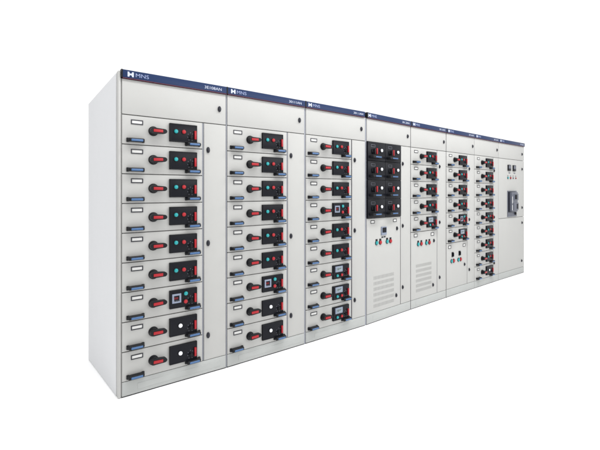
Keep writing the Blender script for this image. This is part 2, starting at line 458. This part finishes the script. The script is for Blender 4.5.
—————
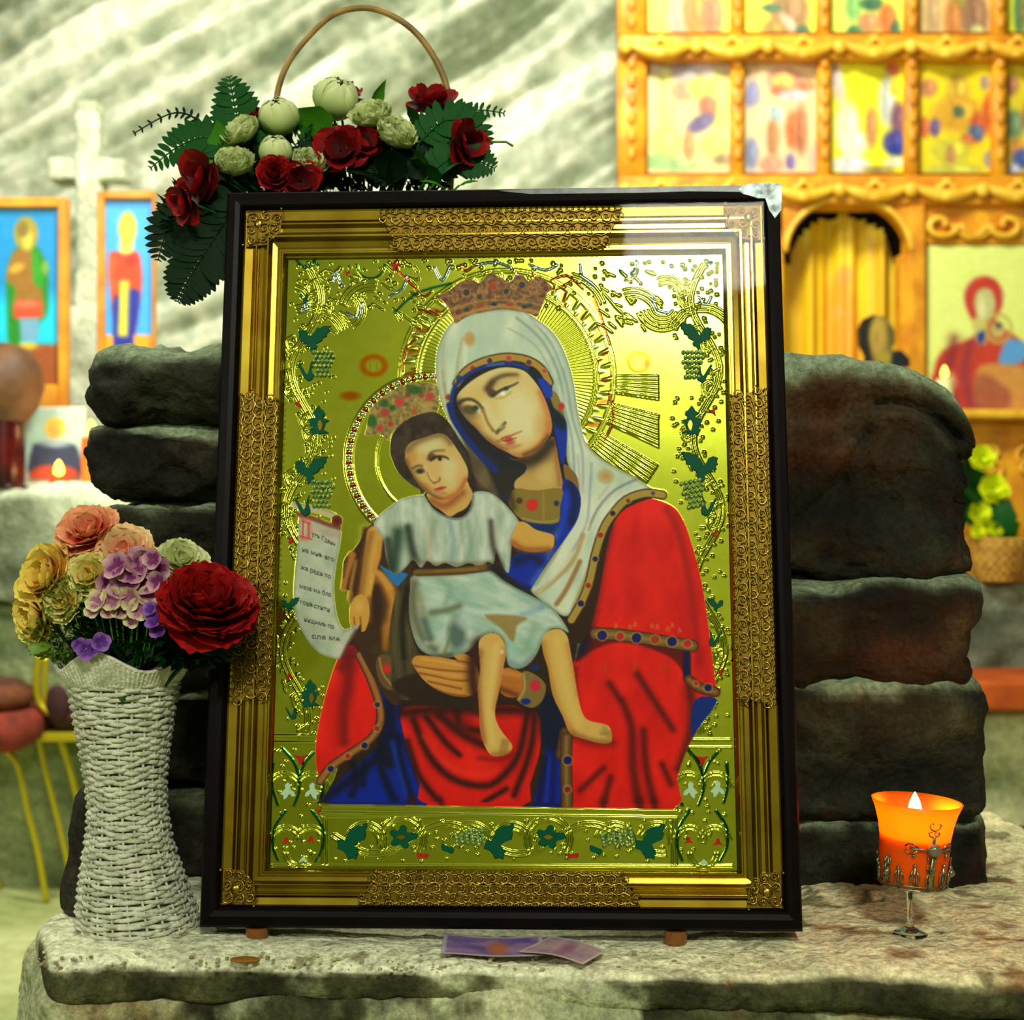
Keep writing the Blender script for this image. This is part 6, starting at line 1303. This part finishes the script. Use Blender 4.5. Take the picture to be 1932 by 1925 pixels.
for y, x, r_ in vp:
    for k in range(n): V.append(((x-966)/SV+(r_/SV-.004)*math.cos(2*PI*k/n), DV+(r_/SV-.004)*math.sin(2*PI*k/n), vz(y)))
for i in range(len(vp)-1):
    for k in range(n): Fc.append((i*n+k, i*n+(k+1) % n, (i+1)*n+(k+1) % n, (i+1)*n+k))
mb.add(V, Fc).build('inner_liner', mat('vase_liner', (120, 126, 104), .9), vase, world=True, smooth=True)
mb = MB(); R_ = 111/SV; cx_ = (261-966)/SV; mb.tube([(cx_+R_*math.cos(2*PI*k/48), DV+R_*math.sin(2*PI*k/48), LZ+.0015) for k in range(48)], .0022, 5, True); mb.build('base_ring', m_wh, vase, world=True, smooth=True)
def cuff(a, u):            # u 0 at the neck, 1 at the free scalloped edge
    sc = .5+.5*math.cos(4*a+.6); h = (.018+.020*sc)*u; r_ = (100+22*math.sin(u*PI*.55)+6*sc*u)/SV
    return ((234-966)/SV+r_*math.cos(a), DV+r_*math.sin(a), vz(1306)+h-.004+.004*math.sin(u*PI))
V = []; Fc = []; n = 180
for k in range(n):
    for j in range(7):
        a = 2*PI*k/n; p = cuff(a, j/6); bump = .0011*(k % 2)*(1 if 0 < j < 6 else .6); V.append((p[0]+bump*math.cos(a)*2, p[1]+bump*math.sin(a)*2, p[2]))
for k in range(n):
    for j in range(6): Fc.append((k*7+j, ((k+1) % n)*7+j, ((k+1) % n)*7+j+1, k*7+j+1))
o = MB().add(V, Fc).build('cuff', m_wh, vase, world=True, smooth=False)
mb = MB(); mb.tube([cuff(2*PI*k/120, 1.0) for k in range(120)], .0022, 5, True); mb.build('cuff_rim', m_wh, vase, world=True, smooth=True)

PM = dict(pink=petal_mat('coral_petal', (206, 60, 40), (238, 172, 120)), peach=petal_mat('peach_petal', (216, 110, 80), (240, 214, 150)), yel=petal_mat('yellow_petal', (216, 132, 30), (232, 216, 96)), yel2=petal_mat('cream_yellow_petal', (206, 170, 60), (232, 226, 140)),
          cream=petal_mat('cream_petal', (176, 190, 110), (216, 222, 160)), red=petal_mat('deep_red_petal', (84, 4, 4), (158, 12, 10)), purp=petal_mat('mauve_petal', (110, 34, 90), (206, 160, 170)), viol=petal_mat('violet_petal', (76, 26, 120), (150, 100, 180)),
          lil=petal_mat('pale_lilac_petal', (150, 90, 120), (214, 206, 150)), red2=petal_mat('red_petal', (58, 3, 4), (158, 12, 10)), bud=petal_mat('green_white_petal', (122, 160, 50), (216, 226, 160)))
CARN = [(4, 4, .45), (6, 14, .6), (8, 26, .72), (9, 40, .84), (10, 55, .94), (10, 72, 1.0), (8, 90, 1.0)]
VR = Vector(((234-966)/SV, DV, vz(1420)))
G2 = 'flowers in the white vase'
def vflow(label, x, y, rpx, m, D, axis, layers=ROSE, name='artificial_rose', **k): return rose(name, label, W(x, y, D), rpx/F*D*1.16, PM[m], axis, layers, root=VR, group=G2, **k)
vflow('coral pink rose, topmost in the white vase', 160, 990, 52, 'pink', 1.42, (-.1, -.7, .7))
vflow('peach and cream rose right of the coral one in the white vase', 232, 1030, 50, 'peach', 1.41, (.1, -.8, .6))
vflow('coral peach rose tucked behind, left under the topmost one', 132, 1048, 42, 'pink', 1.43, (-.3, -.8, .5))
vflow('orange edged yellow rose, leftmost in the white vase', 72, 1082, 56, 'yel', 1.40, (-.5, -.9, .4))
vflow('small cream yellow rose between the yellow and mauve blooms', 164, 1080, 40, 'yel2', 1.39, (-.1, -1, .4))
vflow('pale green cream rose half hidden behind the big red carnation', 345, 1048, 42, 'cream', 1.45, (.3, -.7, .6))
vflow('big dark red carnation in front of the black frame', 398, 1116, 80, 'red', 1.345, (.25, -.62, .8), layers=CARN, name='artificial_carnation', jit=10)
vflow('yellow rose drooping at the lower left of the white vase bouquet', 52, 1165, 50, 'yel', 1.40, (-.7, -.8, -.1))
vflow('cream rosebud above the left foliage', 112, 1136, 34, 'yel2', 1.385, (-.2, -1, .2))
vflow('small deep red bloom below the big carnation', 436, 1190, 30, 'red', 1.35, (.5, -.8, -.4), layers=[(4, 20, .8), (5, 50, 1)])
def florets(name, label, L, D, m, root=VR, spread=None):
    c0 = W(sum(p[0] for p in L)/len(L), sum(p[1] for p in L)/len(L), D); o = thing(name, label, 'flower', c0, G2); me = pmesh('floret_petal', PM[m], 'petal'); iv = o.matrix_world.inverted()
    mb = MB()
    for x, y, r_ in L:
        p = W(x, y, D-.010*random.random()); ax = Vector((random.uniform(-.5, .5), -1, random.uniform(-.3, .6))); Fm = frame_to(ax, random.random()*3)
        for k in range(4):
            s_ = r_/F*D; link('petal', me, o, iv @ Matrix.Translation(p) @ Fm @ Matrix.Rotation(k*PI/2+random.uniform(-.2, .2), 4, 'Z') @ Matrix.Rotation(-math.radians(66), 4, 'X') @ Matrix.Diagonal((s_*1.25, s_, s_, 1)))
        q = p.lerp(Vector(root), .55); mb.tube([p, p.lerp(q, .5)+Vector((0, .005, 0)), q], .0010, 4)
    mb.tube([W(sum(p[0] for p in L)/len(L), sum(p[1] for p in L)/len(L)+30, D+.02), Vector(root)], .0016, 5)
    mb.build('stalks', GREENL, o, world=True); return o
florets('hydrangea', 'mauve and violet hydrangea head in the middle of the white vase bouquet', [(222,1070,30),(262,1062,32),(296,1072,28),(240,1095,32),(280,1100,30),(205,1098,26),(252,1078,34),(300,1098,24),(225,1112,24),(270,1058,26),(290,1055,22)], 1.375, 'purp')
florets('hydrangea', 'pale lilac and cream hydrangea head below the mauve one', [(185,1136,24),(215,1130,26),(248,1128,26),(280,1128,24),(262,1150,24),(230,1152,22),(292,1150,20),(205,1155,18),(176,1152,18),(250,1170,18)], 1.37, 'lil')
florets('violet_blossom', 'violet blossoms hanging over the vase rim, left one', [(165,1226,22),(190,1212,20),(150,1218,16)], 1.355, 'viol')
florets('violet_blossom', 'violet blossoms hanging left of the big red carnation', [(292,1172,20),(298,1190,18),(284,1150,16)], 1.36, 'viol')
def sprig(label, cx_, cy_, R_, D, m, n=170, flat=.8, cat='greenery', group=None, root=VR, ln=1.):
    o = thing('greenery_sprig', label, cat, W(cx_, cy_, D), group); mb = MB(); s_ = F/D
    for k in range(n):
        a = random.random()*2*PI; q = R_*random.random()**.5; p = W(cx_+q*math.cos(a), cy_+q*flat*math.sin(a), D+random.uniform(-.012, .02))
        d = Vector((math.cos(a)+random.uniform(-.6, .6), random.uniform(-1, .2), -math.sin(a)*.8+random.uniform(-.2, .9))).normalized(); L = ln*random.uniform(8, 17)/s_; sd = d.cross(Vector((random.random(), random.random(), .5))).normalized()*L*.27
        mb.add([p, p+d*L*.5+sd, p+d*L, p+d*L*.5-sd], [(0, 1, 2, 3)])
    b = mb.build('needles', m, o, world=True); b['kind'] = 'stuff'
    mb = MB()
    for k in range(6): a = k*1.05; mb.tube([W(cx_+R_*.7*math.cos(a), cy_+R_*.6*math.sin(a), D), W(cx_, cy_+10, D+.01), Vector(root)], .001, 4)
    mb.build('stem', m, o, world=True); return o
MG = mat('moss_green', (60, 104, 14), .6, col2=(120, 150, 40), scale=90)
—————
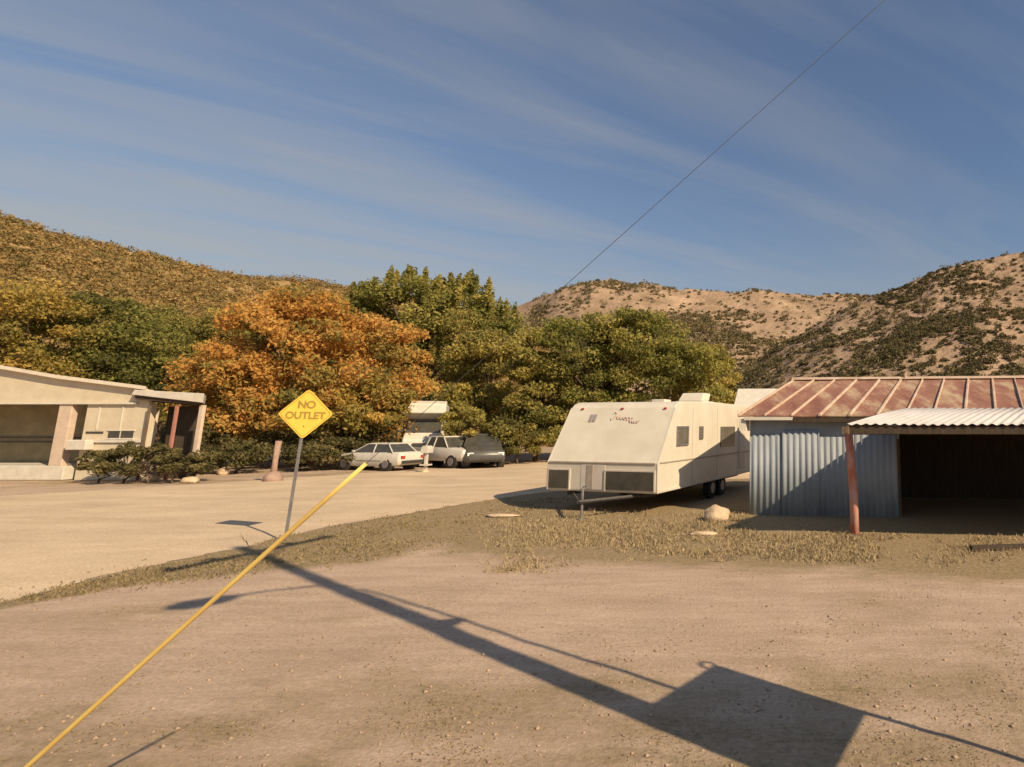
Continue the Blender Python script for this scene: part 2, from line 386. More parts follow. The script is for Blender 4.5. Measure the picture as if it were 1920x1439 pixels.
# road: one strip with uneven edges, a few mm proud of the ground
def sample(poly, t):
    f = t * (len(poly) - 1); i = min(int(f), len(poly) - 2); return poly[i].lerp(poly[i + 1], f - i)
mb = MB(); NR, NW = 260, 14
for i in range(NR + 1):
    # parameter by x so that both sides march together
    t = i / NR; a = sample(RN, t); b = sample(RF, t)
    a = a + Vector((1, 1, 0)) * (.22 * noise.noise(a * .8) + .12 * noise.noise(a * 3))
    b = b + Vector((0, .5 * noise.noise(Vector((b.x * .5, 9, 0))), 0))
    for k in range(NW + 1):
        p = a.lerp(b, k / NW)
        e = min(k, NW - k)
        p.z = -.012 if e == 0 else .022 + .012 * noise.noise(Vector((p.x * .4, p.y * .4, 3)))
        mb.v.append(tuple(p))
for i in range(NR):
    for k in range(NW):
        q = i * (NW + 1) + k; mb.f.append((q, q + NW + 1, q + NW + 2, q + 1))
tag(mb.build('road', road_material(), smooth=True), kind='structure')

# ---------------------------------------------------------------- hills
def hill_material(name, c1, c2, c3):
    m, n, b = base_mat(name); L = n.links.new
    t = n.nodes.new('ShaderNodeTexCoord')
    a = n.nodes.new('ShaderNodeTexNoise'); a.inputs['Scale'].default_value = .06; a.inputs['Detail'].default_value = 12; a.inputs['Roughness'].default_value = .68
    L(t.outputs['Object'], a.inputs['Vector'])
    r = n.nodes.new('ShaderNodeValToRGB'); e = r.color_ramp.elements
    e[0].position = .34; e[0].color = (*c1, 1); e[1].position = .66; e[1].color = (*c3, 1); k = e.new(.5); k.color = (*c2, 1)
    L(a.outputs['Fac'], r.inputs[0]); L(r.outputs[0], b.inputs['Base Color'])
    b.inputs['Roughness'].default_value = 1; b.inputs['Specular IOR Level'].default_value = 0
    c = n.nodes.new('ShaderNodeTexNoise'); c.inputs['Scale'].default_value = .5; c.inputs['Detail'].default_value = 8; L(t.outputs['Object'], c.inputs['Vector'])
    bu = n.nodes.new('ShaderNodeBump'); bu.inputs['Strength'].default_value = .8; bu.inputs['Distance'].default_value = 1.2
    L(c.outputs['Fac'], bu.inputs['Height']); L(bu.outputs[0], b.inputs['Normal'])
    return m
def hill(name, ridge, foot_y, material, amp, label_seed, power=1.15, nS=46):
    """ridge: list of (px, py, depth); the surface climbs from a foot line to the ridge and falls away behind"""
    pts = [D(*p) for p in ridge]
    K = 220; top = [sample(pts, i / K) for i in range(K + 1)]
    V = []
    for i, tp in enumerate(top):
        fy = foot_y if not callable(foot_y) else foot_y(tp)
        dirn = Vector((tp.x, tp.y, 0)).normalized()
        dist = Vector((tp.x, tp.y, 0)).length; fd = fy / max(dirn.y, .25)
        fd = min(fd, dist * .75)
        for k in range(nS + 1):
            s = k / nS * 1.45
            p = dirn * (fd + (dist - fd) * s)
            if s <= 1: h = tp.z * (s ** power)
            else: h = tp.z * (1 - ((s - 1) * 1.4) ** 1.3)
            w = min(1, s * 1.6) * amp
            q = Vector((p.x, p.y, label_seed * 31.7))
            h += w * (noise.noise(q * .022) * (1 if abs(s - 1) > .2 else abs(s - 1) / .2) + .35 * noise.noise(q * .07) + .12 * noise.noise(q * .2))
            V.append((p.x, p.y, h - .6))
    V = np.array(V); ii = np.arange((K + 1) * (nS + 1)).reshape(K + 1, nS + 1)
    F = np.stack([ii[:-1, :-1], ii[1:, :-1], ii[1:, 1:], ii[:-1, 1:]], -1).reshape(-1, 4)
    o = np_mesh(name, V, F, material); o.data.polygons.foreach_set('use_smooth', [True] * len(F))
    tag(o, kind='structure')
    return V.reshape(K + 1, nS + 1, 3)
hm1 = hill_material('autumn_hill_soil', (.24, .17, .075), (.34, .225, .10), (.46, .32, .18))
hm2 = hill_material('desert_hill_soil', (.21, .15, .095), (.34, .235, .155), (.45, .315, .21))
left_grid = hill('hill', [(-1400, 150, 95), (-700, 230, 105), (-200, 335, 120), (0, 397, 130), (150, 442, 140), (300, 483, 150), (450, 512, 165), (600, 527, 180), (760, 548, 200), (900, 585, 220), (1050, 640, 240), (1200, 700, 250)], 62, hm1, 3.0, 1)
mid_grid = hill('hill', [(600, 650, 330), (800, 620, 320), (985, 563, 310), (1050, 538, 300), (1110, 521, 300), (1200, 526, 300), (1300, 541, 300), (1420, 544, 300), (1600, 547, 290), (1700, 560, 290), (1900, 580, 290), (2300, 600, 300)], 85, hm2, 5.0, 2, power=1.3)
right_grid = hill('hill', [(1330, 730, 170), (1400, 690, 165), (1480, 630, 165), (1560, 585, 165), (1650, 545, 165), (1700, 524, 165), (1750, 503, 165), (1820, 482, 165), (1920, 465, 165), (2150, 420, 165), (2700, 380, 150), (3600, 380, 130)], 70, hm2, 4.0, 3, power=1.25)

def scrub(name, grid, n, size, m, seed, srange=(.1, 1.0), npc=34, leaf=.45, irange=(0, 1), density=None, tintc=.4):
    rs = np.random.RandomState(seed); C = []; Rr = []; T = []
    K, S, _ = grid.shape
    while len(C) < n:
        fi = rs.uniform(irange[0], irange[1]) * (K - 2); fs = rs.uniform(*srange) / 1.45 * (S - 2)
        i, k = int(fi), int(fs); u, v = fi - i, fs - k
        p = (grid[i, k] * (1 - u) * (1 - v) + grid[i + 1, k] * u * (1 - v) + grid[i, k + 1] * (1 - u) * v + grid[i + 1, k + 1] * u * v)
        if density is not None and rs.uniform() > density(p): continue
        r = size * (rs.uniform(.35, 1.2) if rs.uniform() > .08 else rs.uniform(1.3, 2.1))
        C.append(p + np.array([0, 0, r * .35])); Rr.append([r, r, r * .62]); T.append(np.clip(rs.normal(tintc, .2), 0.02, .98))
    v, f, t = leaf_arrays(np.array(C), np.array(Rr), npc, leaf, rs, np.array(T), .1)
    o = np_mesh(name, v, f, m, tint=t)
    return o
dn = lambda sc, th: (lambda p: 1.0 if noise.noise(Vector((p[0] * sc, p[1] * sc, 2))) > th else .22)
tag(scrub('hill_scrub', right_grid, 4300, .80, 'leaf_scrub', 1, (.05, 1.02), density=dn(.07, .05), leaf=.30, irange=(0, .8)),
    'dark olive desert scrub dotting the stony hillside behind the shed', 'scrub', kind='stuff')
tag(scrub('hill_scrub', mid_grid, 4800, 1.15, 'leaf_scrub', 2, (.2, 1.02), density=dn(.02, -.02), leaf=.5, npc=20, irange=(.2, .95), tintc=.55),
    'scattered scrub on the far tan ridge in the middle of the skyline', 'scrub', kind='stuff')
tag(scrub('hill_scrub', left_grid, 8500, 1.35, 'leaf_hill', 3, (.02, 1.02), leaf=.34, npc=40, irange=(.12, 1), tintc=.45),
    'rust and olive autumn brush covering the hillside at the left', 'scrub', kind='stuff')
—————
• [Task statement] Above are the records. Copy the lines beginning at the one that has "Continue the Blender" and ending with the one that has "road_material(), smooth=True), kind='structure')", unchanged.

• [Correct output]
Continue the Blender Python script for this scene: part 2, from line 386. More parts follow. The script is for Blender 4.5. Measure the picture as if it were 1920x1439 pixels.
# road: one strip with uneven edges, a few mm proud of the ground
def sample(poly, t):
    f = t * (len(poly) - 1); i = min(int(f), len(poly) - 2); return poly[i].lerp(poly[i + 1], f - i)
mb = MB(); NR, NW = 260, 14
for i in range(NR + 1):
    # parameter by x so that both sides march together
    t = i / NR; a = sample(RN, t); b = sample(RF, t)
    a = a + Vector((1, 1, 0)) * (.22 * noise.noise(a * .8) + .12 * noise.noise(a * 3))
    b = b + Vector((0, .5 * noise.noise(Vector((b.x * .5, 9, 0))), 0))
    for k in range(NW + 1):
        p = a.lerp(b, k / NW)
        e = min(k, NW - k)
        p.z = -.012 if e == 0 else .022 + .012 * noise.noise(Vector((p.x * .4, p.y * .4, 3)))
        mb.v.append(tuple(p))
for i in range(NR):
    for k in range(NW):
        q = i * (NW + 1) + k; mb.f.append((q, q + NW + 1, q + NW + 2, q + 1))
tag(mb.build('road', road_material(), smooth=True), kind='structure')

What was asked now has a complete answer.